Flannels saw continued growth in America throughout the 19th century, and towards the end of that very century, were being used for a multitude of working class professions. The flannel even found its way clothing soldiers during the civil war; it had been chosen for it’s cheapness and durability. The flannel was also used to make one piece union suits, and were worn heavily by workers of the Western Railroad. It wasn’t until the dawn of the 20th century that the flannel shirt started to finally capture it’s market, and start to gather its own associations.

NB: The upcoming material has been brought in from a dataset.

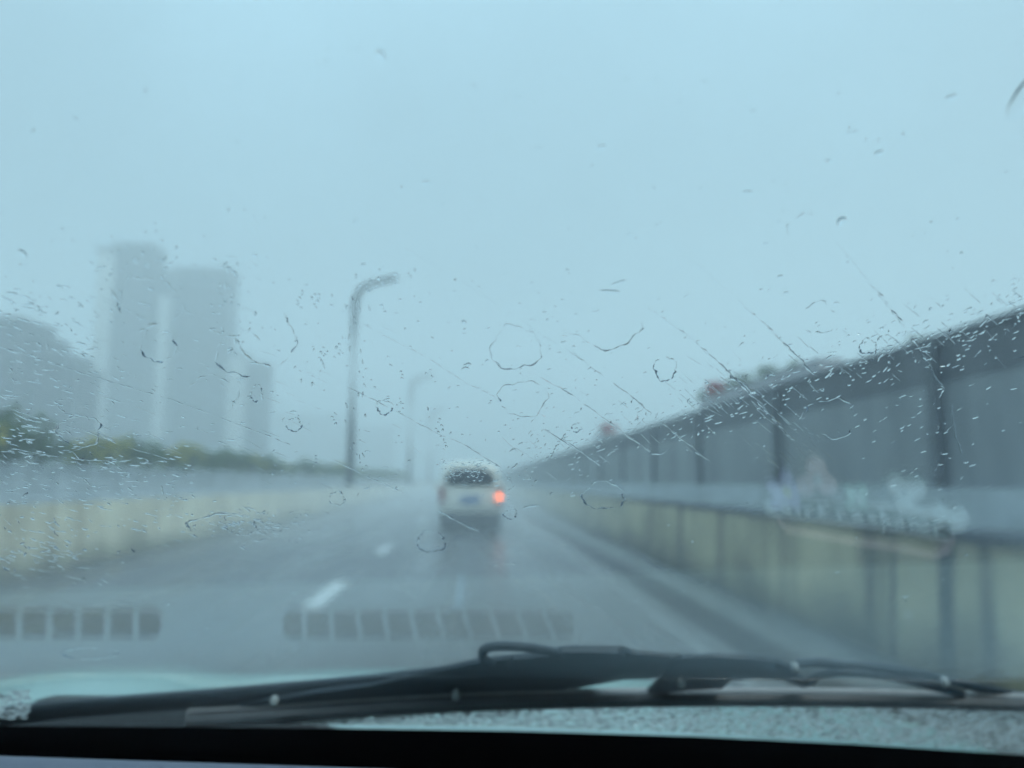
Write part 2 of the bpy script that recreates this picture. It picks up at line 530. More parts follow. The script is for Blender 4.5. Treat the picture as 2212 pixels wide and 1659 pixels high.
shrub((XT, yy(1665), zt), 2, 'wide olive bush, second from the near end of the long trough', GR, .62, 2, LR)
shrub((XT, yy(1720), zt - .05), 2, 'low olive bush at the near end of the long trough', GR, .5, .4, LR)
shrub((XT, yy(1308), zt), 3, 'small distant bush of red flowers on the noise wall', GR, 1.0, .7, LR)
shrub((XN + .3, yy(2015), NT - .12), 1, 'low dark tuft just showing over the noise wall near the right border', GR, .5, .7, [LR[0], LR[0]])

# ------------------------------------------------------------------ buildings in the rain
def facade_mat(name, col, glass, sx, sz):
    M = Mat(name)
    tc = M.node('ShaderNodeTexCoord')
    mp = M.node('ShaderNodeMapping')
    br = M.node('ShaderNodeTexBrick')
    br.offset = 0.0
    br.inputs['Scale'].default_value = 1.0
    br.inputs['Brick Width'].default_value = sx
    br.inputs['Row Height'].default_value = sz
    br.inputs['Mortar Size'].default_value = sz * .28
    br.inputs['Mortar Smooth'].default_value = 0.0
    br.inputs['Color1'].default_value = (*glass, 1)
    br.inputs['Color2'].default_value = (*[g * 1.5 for g in glass], 1)
    br.inputs['Mortar'].default_value = (*col, 1)
    sx_ = M.node('ShaderNodeSeparateXYZ'); cb = M.node('ShaderNodeCombineXYZ')
    ad = M.node('ShaderNodeMath', operation='ADD')
    M.l(tc.outputs['Object'], sx_.inputs[0])
    M.l(sx_.outputs[0], ad.inputs[0]); M.l(sx_.outputs[1], ad.inputs[1])
    M.l(ad.outputs[0], cb.inputs[0]); M.l(sx_.outputs[2], cb.inputs[1])
    M.l(cb.outputs[0], br.inputs['Vector'])
    M.l(br.outputs[0], M.b.inputs['Base Color'])
    M.b.inputs['Roughness'].default_value = 0.6
    return M.m
f_dark = facade_mat('tower_facade', (0.072, 0.070, 0.076), (0.02, 0.023, 0.03), 2.4, 3.0)
f_mauve = facade_mat('block_facade', (0.10, 0.092, 0.10), (0.05, 0.05, 0.055), 3.0, 3.1)
m_bay = pmat('bay_render', (0.62, 0.63, 0.60), 0.7, var=0.15, scale=.3)
m_roof = pmat('roof_grey', (0.16, 0.165, 0.17), 0.8, var=0.3, scale=.5)
TD = 132.0
def bx(root, px0, px1, ptop, mat, name, Y, dep, z0=0.0, roof=True):
    dep *= .4
    a = at_y(px0, (ptop + 950) / 2, Y); b = at_y(px1, (ptop + 950) / 2, Y)
    top = at_y((px0 + px1) / 2, ptop, Y).z
    bm = bmesh.new()
    box(bm, a.x, b.x, Y, Y + dep, z0, top)
    o = obj(name, bm, mat, root)
    if roof:
        bm = bmesh.new()
        box(bm, a.x - .25, b.x + .25, Y - .25, Y + dep + .25, top + .003, top + .9)
        obj('roof_parapet', bm, m_roof, o)
    return o
tA = thing('apartment_tower', 'tallest grey apartment tower with pale vertical bays, left of its twin', 'building')
bx(tA, 232, 318, 535, f_dark, 'wing', TD, 14)
bx(tA, 320, 352, 592, f_dark, 'wing', TD + 1.0, 12)
bx(tA, 252, 300, 526, m_roof, 'lift_house', TD + 2, 6, roof=False)
bx(tA, 198, 230, 545, m_bay, 'stair_bay', TD - 1.0, 13)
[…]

During the start of the 20th century the flannel had started to become associated with the “rugged American man” as it was common seen as apparel that was worn by frontiersmen and construction workers. A early 20th century business driver came along which granted the flannel shirts even more fame; which had been brought about by a fiction character by the name of the Giant Paul Bunyan, who always wore a giant red flannel shirt. This fictional character was an inspiration for the working class of rugged Americans and helped to further the popularity of the flannel as it continued to spread like wildfire. The flannel was utilized for a second American war: World War I. The flannel was used to make fabrics, undershirts, belts, and patches. Even during World War II, the flannel was still being relied upon. This time, however, it had been utilized for lining inside of a Parsons M1941 field jacket. After the second World War, the flannel had started to show the world that it could be relied upon in other, less rugged, circumstances as well.

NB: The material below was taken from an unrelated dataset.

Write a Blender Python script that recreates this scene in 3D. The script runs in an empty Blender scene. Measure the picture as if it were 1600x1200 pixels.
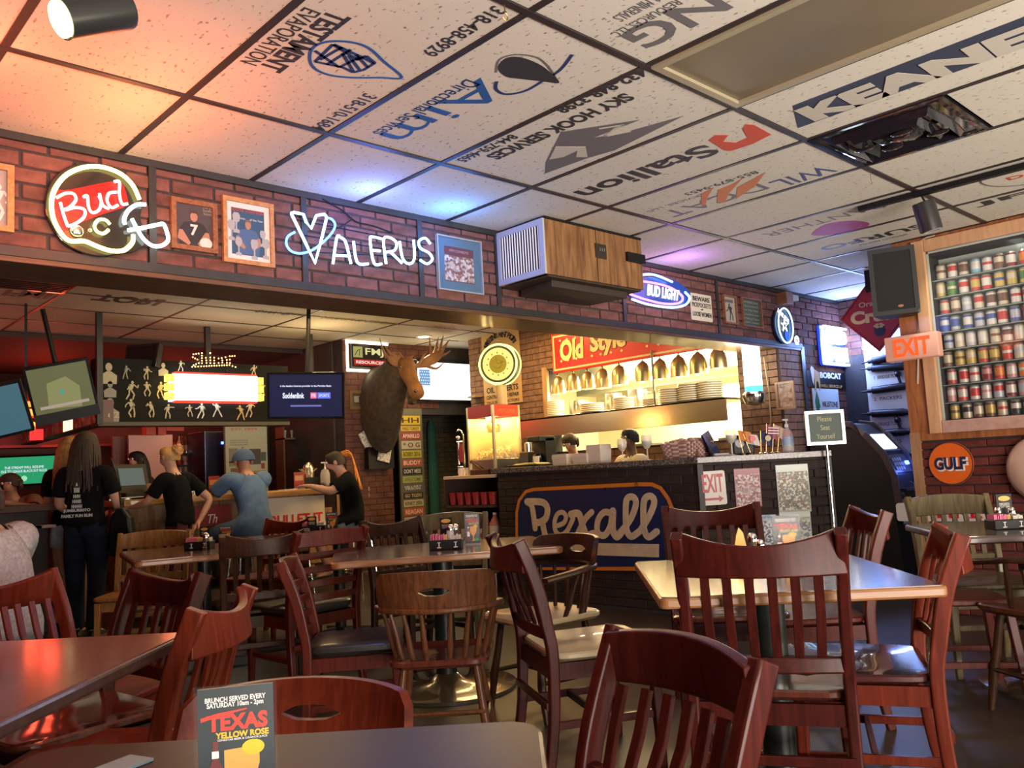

Yes, then comes the 1950’s. A prideful time of American, and global, innovation coming out of a war that shook the world. The flannel was ready to prove itself. The flannel office suit came into play and started of as a sophisticated grey show for the prideful businessman. The flannel had even started to make its way into Hollywood and books! The novel “The Man in the Grey Suit” and movie which was inspired by the book also shot off with actor Gregory Peck sporting a Fox Flannel suit. Further Disney released a film titled: “The Horse in the Gray Flannel Suit” in 1968. The flannel gained further fame after being a staple for the actor Sean Connery wore them in the movie Goldfinger in 1964. Even in 1975 a cologne was made dubbed “Grey Flannel” by Geoffrey Beene. So, ladies and gentlemen, you can see the flannel craze isn’t just us… its everywhere and for good reason.

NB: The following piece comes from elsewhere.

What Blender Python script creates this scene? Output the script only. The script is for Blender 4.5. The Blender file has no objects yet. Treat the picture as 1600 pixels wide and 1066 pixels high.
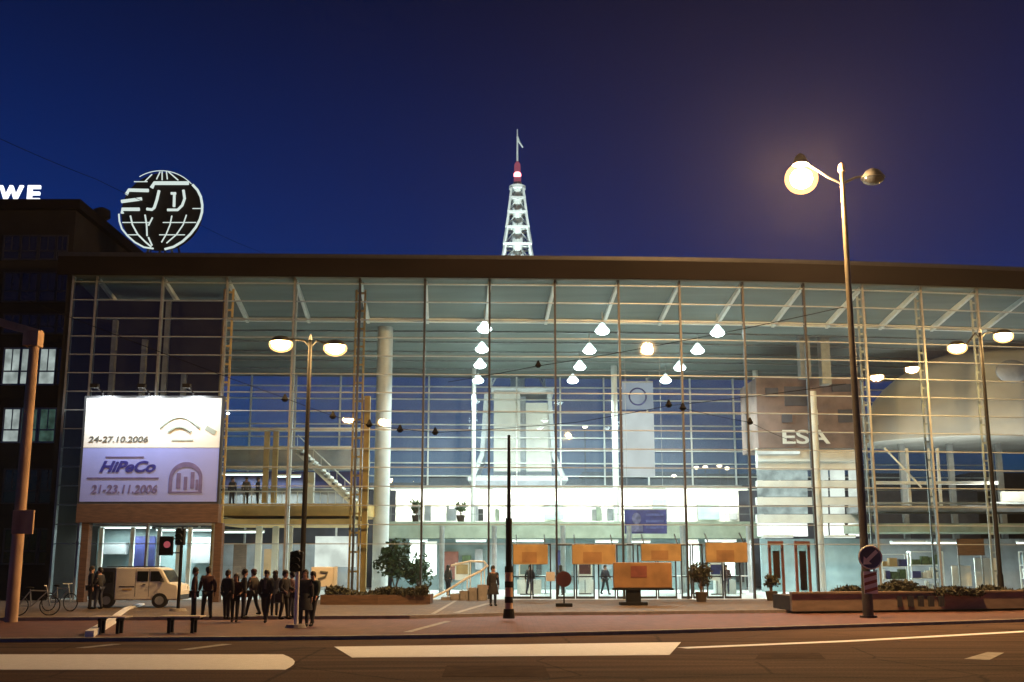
import bpy, bmesh, math, random
from mathutils import Vector, Matrix
R = math.radians
HAZE = .00034
rnd = random.Random(7)
sc = bpy.context.scene
COL = sc.collection
PI = math.pi

# ------------------------------------------------------------------ camera
CAMZ, F, PITCH = 2.0, 1750.0, R(11.2)
cp, sp = math.cos(PITCH), math.sin(PITCH)
cam = bpy.data.cameras.new("camera"); camo = bpy.data.objects.new("camera", cam); COL.objects.link(camo)
cam.sensor_width = 36; cam.lens = 36 * F / 1600; cam.clip_end = 5000
camo.location = (0, 0, CAMZ); camo.rotation_euler = (R(90) + PITCH, 0, 0)
sc.camera = camo

def ray(px, py):
    x = (px - 800) / F; y = (533 - py) / F
    return Vector((x, cp - y * sp, sp + y * cp))
def W(px, py, Y):
    d = ray(px, py); return Vector((0, 0, CAMZ)) + d * (Y / d.y)
def G(px, py, z=0.0):
    d = ray(px, py); return Vector((0, 0, CAMZ)) + d * ((z - CAMZ) / d.z)

# ------------------------------------------------------------------ render / view
sc.render.engine = 'CYCLES'
sc.cycles.use_denoising = True
sc.cycles.max_bounces = 8; sc.cycles.transparent_max_bounces = 40
sc.cycles.sample_clamp_indirect = 6.0
sc.cycles.caustics_reflective = False; sc.cycles.caustics_refractive = False
vs = sc.view_settings
vs.view_transform = 'Standard'; vs.look = 'None'; vs.exposure = 0; vs.gamma = 1

# ------------------------------------------------------------------ world: dusk sky, sun just set
w = bpy.data.worlds.new("World"); sc.world = w; w.use_nodes = True
nt = w.node_tree; bg = nt.nodes['Background']; N = nt.nodes; L = nt.links
s = N.new('ShaderNodeTexSky'); s.sky_type = 'NISHITA'; s.sun_disc = False
s.sun_elevation = R(-0.5); s.sun_rotation = R(-75); s.ozone_density = 6; s.dust_density = 0
bg.inputs[1].default_value = 0.15
tc = N.new('ShaderNodeTexCoord'); sx = N.new('ShaderNodeSeparateXYZ'); L.new(tc.outputs['Generated'], sx.inputs[0])
rp = N.new('ShaderNodeValToRGB'); L.new(sx.outputs['Z'], rp.inputs[0])
e = rp.color_ramp.elements
e[0].position = 0.02; e[0].color = (1, 1, 1, 1); e[1].position = 0.56; e[1].color = (.16, .08, .05, 1)
x0_ = e.new(.17); x0_.color = (1, .95, .95, 1); e[0].color = (.75, 2.2, 1.9, 1); x_ = e.new(.27); x_.color = (.85, .62, .62, 1)
m1 = N.new('ShaderNodeMix'); m1.data_type = 'RGBA'; m1.blend_type = 'MULTIPLY'; m1.inputs[0].default_value = 1
m2 = N.new('ShaderNodeMix'); m2.data_type = 'RGBA'; m2.blend_type = 'MULTIPLY'; m2.inputs[0].default_value = 1
L.new(s.outputs[0], m1.inputs[6]); L.new(rp.outputs[0], m1.inputs[7])
L.new(m1.outputs[2], m2.inputs[6]); m2.inputs[7].default_value = (.8, 2.25, 3.2, 1)
L.new(m2.outputs[2], bg.inputs[0])

# ------------------------------------------------------------------ materials
def mat(name, col, rough=.6, metal=0.0, vary=.18, scale=3.0, bump=0.0, spec=.5, stretch=(1, 1, 1)):
    m = bpy.data.materials.new(name); m.use_nodes = True
    n = m.node_tree.nodes; l = m.node_tree.links; b = n['Principled BSDF']
    b.inputs['Roughness'].default_value = rough; b.inputs['Metallic'].default_value = metal
    b.inputs['Specular IOR Level'].default_value = spec
    t = n.new('ShaderNodeTexCoord'); mp = n.new('ShaderNodeMapping'); mp.inputs['Scale'].default_value = stretch
    l.new(t.outputs['Object'], mp.inputs[0])
    z = n.new('ShaderNodeTexNoise'); z.inputs['Scale'].default_value = scale; z.inputs['Detail'].default_value = 6
    l.new(mp.outputs[0], z.inputs['Vector'])
    r = n.new('ShaderNodeValToRGB'); l.new(z.outputs['Fac'], r.inputs[0])
    r.color_ramp.elements[0].position = .3; r.color_ramp.elements[1].position = .7
    r.color_ramp.elements[0].color = (*[c * (1 - vary) for c in col], 1)
    r.color_ramp.elements[1].color = (*[min(1, c * (1 + vary)) for c in col], 1)
    l.new(r.outputs[0], b.inputs['Base Color'])
    if bump:
        bp = n.new('ShaderNodeBump'); bp.inputs['Strength'].default_value = bump; bp.inputs['Distance'].default_value = .02
        l.new(z.outputs['Fac'], bp.inputs['Height']); l.new(bp.outputs[0], b.inputs['Normal'])
    return m
def emis(name, col, st, vary=0.0, scale=1.0):
    m = bpy.data.materials.new(name); m.use_nodes = True
    n = m.node_tree.nodes; l = m.node_tree.links; n.remove(n['Principled BSDF'])
    em = n.new('ShaderNodeEmission'); em.inputs[1].default_value = st; em.inputs[0].default_value = (*col, 1)
    if vary:
        t = n.new('ShaderNodeTexCoord'); z = n.new('ShaderNodeTexNoise'); z.inputs['Scale'].default_value = scale
        l.new(t.outputs['Object'], z.inputs['Vector'])
        r = n.new('ShaderNodeValToRGB'); l.new(z.outputs['Fac'], r.inputs[0])
        r.color_ramp.elements[0].position = .35; r.color_ramp.elements[1].position = .65
        r.color_ramp.elements[0].color = (*[c * (1 - vary) for c in col], 1)
        r.color_ramp.elements[1].color = (*col, 1); l.new(r.outputs[0], em.inputs[0])
    l.new(em.outputs[0], n['Material Output'].inputs[0]); return m
def glass_mat(name, tint=(.86, .93, .92), refl=1.6, dust=0.0):
    m = bpy.data.materials.new(name); m.use_nodes = True
    n = m.node_tree.nodes; l = m.node_tree.links; n.remove(n['Principled BSDF'])
    tr = n.new('ShaderNodeBsdfTransparent'); tr.inputs[0].default_value = (*tint, 1)
    gl = n.new('ShaderNodeBsdfGlossy'); gl.inputs['Roughness'].default_value = .02
    fr = n.new('ShaderNodeFresnel'); fr.inputs[0].default_value = 1.5
    mu = n.new('ShaderNodeMath'); mu.operation = 'MULTIPLY'; mu.inputs[1].default_value = refl; mu.use_clamp = True
    l.new(fr.outputs[0], mu.inputs[0])
    # faint waviness of real panes
    t = n.new('ShaderNodeTexCoord'); z = n.new('ShaderNodeTexNoise'); z.inputs['Scale'].default_value = .6
    l.new(t.outputs['Object'], z.inputs['Vector'])
    bp = n.new('ShaderNodeBump'); bp.inputs['Strength'].default_value = .12; bp.inputs['Distance'].default_value = .05
    l.new(z.outputs['Fac'], bp.inputs['Height']); l.new(bp.outputs[0], gl.inputs['Normal'])
    mx = n.new('ShaderNodeMixShader'); l.new(mu.outputs[0], mx.inputs[0]); l.new(tr.outputs[0], mx.inputs[1]); l.new(gl.outputs[0], mx.inputs[2])
    if dust:
        df = n.new('ShaderNodeBsdfDiffuse'); df.inputs[0].default_value = (.62, .72, .85, 1); tl = n.new('ShaderNodeMixShader'); tl.inputs[0].default_value = dust  # blue-grey diffuse layer paints in the hall light reflected on the glass
        l.new(mx.outputs[0], tl.inputs[1]); l.new(df.outputs[0], tl.inputs[2]); mx = tl
    l.new(mx.outputs[0], n['Material Output'].inputs[0]); return m

def road_mat():
    m = mat('asphalt', (.088, .052, .032), .9, 0, .5, 1.2, .25, .08, (.12, 1.6, 1))
    n = m.node_tree.nodes; l = m.node_tree.links
    b = n['Principled BSDF']; src = b.inputs['Base Color'].links[0].from_socket
    t = n.new('ShaderNodeTexCoord'); z = n.new('ShaderNodeTexNoise'); z.inputs['Scale'].default_value = 22; z.inputs['Detail'].default_value = 8
    l.new(t.outputs['Object'], z.inputs['Vector'])
    mr = n.new('ShaderNodeMapRange'); mr.inputs[1].default_value = .3; mr.inputs[2].default_value = .7; mr.inputs[3].default_value = .55; mr.inputs[4].default_value = 1.45
    l.new(z.outputs['Fac'], mr.inputs[0])
    mx = n.new('ShaderNodeMix'); mx.data_type = 'RGBA'; mx.blend_type = 'MULTIPLY'; mx.inputs[0].default_value = 1
    vo = n.new('ShaderNodeTexVoronoi'); vo.feature = 'DISTANCE_TO_EDGE'; vo.inputs['Scale'].default_value = .28
    nz = n.new('ShaderNodeTexNoise'); nz.inputs['Scale'].default_value = 1.5; nz.inputs['Detail'].default_value = 4
    ad = n.new('ShaderNodeMix'); ad.data_type = 'RGBA'; ad.inputs[0].default_value = .12; l.new(t.outputs['Object'], nz.inputs['Vector']); l.new(t.outputs['Object'], ad.inputs[6]); l.new(nz.outputs['Color'], ad.inputs[7])
    l.new(ad.outputs[2], vo.inputs['Vector'])
    cr = n.new('ShaderNodeMapRange'); cr.inputs[1].default_value = .0; cr.inputs[2].default_value = .012; cr.inputs[3].default_value = .45; cr.inputs[4].default_value = 1
    l.new(vo.outputs['Distance'], cr.inputs[0])
    m3 = n.new('ShaderNodeMix'); m3.data_type = 'RGBA'; m3.blend_type = 'MULTIPLY'; m3.inputs[0].default_value = 1
    l.new(src, mx.inputs[6]); l.new(mr.outputs[0], mx.inputs[7]); l.new(mx.outputs[2], m3.inputs[6]); l.new(cr.outputs[0], m3.inputs[7]); l.new(m3.outputs[2], b.inputs['Base Color'])
    return m
def paver_mat(name, c1, c2, sx_=1.0):
    m = mat(name, c1, .75, 0, .3, 2.5, .2)
    n = m.node_tree.nodes; l = m.node_tree.links; b = n['Principled BSDF']; src = b.inputs['Base Color'].links[0].from_socket
    t = n.new('ShaderNodeTexCoord'); br = n.new('ShaderNodeTexBrick'); br.inputs['Scale'].default_value = sx_
    br.inputs['Color1'].default_value = (1, 1, 1, 1); br.inputs['Color2'].default_value = (*c2, 1); br.inputs['Mortar'].default_value = (.35, .33, .3, 1)
    br.inputs['Mortar Size'].default_value = .015; l.new(t.outputs['Object'], br.inputs['Vector'])
    mx = n.new('ShaderNodeMix'); mx.data_type = 'RGBA'; mx.blend_type = 'MULTIPLY'; mx.inputs[0].default_value = 1
    l.new(src, mx.inputs[6]); l.new(br.outputs['Color'], mx.inputs[7]); l.new(mx.outputs[2], b.inputs['Base Color'])
    return m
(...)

Flannels in the Present Day

Sadly, the flannel stepped out of the light for a while until the late 20th century rolled around, and with it, grunge music in the 90’s. This was a completely different image for the flannel shirt, than it had even retained in the past. Fast forward to present day, flannels are seen as an outdoorsy apparel associated with the fall season and are popular amongst men and women alike. The material of the flannel has changed with the times as well, transitioning from cotton, to even cheaper (more synthetic) materials, and a lighter cotton. They are a far cry from what they used to be, but are still extremely fashionable. Today, flannels and plaid are usually associated with each other, and have even made their way to major designer brands.

So, here we sit, writing another rather historic fashion blog about flannels. Maybe you are wearing one now, or thinking about buying one (which you certainly can here and we would really love if you did), or maybe you have one sitting in your closet and you were just curious as to where that flannel shirt came from. Regardless of your curiosities, that very flannel has come a long way from the 17th century into your closet today. We love it, you love it, everyone loves it… the flannel shirt. Show some respect to your elders and give your flannel a nice bath in the washing machine once you’re done reading this… or maybe take it out for a nice autumn walk while you watch the colorful fall foliage waft harmlessly to the ground.